▶ [INPUT RECORDS]
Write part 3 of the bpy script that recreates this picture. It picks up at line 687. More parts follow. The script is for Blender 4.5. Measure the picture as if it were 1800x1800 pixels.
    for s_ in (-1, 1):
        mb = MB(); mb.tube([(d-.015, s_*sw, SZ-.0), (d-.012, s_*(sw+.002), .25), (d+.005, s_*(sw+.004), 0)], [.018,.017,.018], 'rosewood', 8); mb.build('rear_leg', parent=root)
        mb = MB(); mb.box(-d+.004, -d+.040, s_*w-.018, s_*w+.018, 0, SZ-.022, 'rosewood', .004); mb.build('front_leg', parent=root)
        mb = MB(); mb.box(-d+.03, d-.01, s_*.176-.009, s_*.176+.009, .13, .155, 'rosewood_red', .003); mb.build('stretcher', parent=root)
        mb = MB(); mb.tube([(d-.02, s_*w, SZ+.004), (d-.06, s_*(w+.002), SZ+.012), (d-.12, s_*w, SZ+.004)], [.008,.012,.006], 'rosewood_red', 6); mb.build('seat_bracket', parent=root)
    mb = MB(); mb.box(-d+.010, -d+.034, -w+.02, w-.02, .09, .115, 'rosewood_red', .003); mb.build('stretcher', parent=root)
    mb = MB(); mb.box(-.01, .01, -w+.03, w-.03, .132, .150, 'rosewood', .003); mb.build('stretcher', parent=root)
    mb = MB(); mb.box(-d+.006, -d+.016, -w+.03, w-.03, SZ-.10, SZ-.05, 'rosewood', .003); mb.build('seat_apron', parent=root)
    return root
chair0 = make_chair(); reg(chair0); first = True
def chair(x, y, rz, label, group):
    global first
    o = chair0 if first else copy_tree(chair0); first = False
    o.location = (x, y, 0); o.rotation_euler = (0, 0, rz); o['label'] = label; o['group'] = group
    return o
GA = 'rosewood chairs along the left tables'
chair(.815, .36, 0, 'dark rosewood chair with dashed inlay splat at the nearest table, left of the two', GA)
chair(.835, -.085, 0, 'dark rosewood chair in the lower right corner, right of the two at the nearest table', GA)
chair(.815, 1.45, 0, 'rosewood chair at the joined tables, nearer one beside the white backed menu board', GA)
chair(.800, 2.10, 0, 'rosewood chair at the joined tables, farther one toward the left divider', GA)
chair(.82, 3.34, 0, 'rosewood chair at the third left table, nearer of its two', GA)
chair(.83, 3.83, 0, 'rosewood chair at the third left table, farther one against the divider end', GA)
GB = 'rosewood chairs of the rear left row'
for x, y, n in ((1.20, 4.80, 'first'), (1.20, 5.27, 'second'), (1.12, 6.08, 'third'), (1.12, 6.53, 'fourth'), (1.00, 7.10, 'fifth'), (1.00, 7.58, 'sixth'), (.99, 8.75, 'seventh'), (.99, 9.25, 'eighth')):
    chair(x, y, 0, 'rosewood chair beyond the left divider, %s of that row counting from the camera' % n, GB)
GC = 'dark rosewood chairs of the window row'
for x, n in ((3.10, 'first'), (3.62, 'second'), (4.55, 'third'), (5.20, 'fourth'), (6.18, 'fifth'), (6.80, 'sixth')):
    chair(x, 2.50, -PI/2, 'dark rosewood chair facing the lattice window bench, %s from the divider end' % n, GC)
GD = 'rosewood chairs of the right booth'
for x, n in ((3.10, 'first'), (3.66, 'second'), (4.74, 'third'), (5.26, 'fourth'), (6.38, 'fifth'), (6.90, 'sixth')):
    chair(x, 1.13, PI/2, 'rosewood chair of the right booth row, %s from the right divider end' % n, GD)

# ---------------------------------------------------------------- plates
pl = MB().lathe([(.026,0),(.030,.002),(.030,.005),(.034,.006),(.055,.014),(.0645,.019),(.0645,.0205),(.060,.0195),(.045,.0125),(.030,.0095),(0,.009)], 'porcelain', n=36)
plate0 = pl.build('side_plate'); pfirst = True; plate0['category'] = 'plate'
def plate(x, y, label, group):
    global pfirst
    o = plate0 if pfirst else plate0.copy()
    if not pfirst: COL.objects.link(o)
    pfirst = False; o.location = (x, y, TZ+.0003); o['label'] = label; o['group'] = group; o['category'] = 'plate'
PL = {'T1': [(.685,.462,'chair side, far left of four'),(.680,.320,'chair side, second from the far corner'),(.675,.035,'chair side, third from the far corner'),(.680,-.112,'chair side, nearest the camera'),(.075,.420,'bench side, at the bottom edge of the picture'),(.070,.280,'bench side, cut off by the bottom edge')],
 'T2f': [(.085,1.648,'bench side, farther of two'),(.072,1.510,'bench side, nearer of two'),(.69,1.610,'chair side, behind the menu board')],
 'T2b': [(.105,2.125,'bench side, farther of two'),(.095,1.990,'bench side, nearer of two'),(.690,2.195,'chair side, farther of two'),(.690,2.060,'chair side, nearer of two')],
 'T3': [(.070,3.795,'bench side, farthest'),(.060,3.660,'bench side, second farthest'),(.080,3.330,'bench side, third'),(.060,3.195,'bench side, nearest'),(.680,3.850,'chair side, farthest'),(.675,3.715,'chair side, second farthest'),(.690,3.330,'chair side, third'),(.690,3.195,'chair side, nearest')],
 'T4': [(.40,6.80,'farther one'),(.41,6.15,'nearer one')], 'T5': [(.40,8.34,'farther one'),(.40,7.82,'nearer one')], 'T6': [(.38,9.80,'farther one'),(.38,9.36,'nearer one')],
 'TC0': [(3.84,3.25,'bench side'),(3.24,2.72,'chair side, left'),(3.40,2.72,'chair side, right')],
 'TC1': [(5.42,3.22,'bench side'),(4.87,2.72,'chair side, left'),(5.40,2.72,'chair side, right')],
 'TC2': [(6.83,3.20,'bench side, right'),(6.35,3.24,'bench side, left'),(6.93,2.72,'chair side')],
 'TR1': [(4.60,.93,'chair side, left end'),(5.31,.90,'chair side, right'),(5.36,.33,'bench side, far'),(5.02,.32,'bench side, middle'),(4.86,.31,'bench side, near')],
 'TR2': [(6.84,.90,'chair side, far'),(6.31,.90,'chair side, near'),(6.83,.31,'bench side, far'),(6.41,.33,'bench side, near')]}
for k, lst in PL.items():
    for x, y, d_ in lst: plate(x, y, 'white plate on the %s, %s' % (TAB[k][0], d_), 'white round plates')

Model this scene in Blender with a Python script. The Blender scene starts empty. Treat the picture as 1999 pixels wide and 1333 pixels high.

▶ [WHAT IS BEING ASKED] Exactly reproduce all of the entries.

▶ [TASK ANSWER]
Write part 3 of the bpy script that recreates this picture. It picks up at line 687. More parts follow. The script is for Blender 4.5. Measure the picture as if it were 1800x1800 pixels.
    for s_ in (-1, 1):
        mb = MB(); mb.tube([(d-.015, s_*sw, SZ-.0), (d-.012, s_*(sw+.002), .25), (d+.005, s_*(sw+.004), 0)], [.018,.017,.018], 'rosewood', 8); mb.build('rear_leg', parent=root)
        mb = MB(); mb.box(-d+.004, -d+.040, s_*w-.018, s_*w+.018, 0, SZ-.022, 'rosewood', .004); mb.build('front_leg', parent=root)
        mb = MB(); mb.box(-d+.03, d-.01, s_*.176-.009, s_*.176+.009, .13, .155, 'rosewood_red', .003); mb.build('stretcher', parent=root)
        mb = MB(); mb.tube([(d-.02, s_*w, SZ+.004), (d-.06, s_*(w+.002), SZ+.012), (d-.12, s_*w, SZ+.004)], [.008,.012,.006], 'rosewood_red', 6); mb.build('seat_bracket', parent=root)
    mb = MB(); mb.box(-d+.010, -d+.034, -w+.02, w-.02, .09, .115, 'rosewood_red', .003); mb.build('stretcher', parent=root)
    mb = MB(); mb.box(-.01, .01, -w+.03, w-.03, .132, .150, 'rosewood', .003); mb.build('stretcher', parent=root)
    mb = MB(); mb.box(-d+.006, -d+.016, -w+.03, w-.03, SZ-.10, SZ-.05, 'rosewood', .003); mb.build('seat_apron', parent=root)
    return root
chair0 = make_chair(); reg(chair0); first = True
def chair(x, y, rz, label, group):
    global first
    o = chair0 if first else copy_tree(chair0); first = False
    o.location = (x, y, 0); o.rotation_euler = (0, 0, rz); o['label'] = label; o['group'] = group
    return o
GA = 'rosewood chairs along the left tables'
chair(.815, .36, 0, 'dark rosewood chair with dashed inlay splat at the nearest table, left of the two', GA)
chair(.835, -.085, 0, 'dark rosewood chair in the lower right corner, right of the two at the nearest table', GA)
chair(.815, 1.45, 0, 'rosewood chair at the joined tables, nearer one beside the white backed menu board', GA)
chair(.800, 2.10, 0, 'rosewood chair at the joined tables, farther one toward the left divider', GA)
chair(.82, 3.34, 0, 'rosewood chair at the third left table, nearer of its two', GA)
chair(.83, 3.83, 0, 'rosewood chair at the third left table, farther one against the divider end', GA)
GB = 'rosewood chairs of the rear left row'
for x, y, n in ((1.20, 4.80, 'first'), (1.20, 5.27, 'second'), (1.12, 6.08, 'third'), (1.12, 6.53, 'fourth'), (1.00, 7.10, 'fifth'), (1.00, 7.58, 'sixth'), (.99, 8.75, 'seventh'), (.99, 9.25, 'eighth')):
    chair(x, y, 0, 'rosewood chair beyond the left divider, %s of that row counting from the camera' % n, GB)
GC = 'dark rosewood chairs of the window row'
for x, n in ((3.10, 'first'), (3.62, 'second'), (4.55, 'third'), (5.20, 'fourth'), (6.18, 'fifth'), (6.80, 'sixth')):
    chair(x, 2.50, -PI/2, 'dark rosewood chair facing the lattice window bench, %s from the divider end' % n, GC)
GD = 'rosewood chairs of the right booth'
for x, n in ((3.10, 'first'), (3.66, 'second'), (4.74, 'third'), (5.26, 'fourth'), (6.38, 'fifth'), (6.90, 'sixth')):
    chair(x, 1.13, PI/2, 'rosewood chair of the right booth row, %s from the right divider end' % n, GD)

# ---------------------------------------------------------------- plates
pl = MB().lathe([(.026,0),(.030,.002),(.030,.005),(.034,.006),(.055,.014),(.0645,.019),(.0645,.0205),(.060,.0195),(.045,.0125),(.030,.0095),(0,.009)], 'porcelain', n=36)
plate0 = pl.build('side_plate'); pfirst = True; plate0['category'] = 'plate'
def plate(x, y, label, group):
    global pfirst
    o = plate0 if pfirst else plate0.copy()
    if not pfirst: COL.objects.link(o)
    pfirst = False; o.location = (x, y, TZ+.0003); o['label'] = label; o['group'] = group; o['category'] = 'plate'
PL = {'T1': [(.685,.462,'chair side, far left of four'),(.680,.320,'chair side, second from the far corner'),(.675,.035,'chair side, third from the far corner'),(.680,-.112,'chair side, nearest the camera'),(.075,.420,'bench side, at the bottom edge of the picture'),(.070,.280,'bench side, cut off by the bottom edge')],
 'T2f': [(.085,1.648,'bench side, farther of two'),(.072,1.510,'bench side, nearer of two'),(.69,1.610,'chair side, behind the menu board')],
 'T2b': [(.105,2.125,'bench side, farther of two'),(.095,1.990,'bench side, nearer of two'),(.690,2.195,'chair side, farther of two'),(.690,2.060,'chair side, nearer of two')],
 'T3': [(.070,3.795,'bench side, farthest'),(.060,3.660,'bench side, second farthest'),(.080,3.330,'bench side, third'),(.060,3.195,'bench side, nearest'),(.680,3.850,'chair side, farthest'),(.675,3.715,'chair side, second farthest'),(.690,3.330,'chair side, third'),(.690,3.195,'chair side, nearest')],
 'T4': [(.40,6.80,'farther one'),(.41,6.15,'nearer one')], 'T5': [(.40,8.34,'farther one'),(.40,7.82,'nearer one')], 'T6': [(.38,9.80,'farther one'),(.38,9.36,'nearer one')],
 'TC0': [(3.84,3.25,'bench side'),(3.24,2.72,'chair side, left'),(3.40,2.72,'chair side, right')],
 'TC1': [(5.42,3.22,'bench side'),(4.87,2.72,'chair side, left'),(5.40,2.72,'chair side, right')],
 'TC2': [(6.83,3.20,'bench side, right'),(6.35,3.24,'bench side, left'),(6.93,2.72,'chair side')],
 'TR1': [(4.60,.93,'chair side, left end'),(5.31,.90,'chair side, right'),(5.36,.33,'bench side, far'),(5.02,.32,'bench side, middle'),(4.86,.31,'bench side, near')],
 'TR2': [(6.84,.90,'chair side, far'),(6.31,.90,'chair side, near'),(6.83,.31,'bench side, far'),(6.41,.33,'bench side, near')]}
for k, lst in PL.items():
    for x, y, d_ in lst: plate(x, y, 'white plate on the %s, %s' % (TAB[k][0], d_), 'white round plates')

Model this scene in Blender with a Python script. The Blender scene starts empty. Treat the picture as 1999 pixels wide and 1333 pixels high.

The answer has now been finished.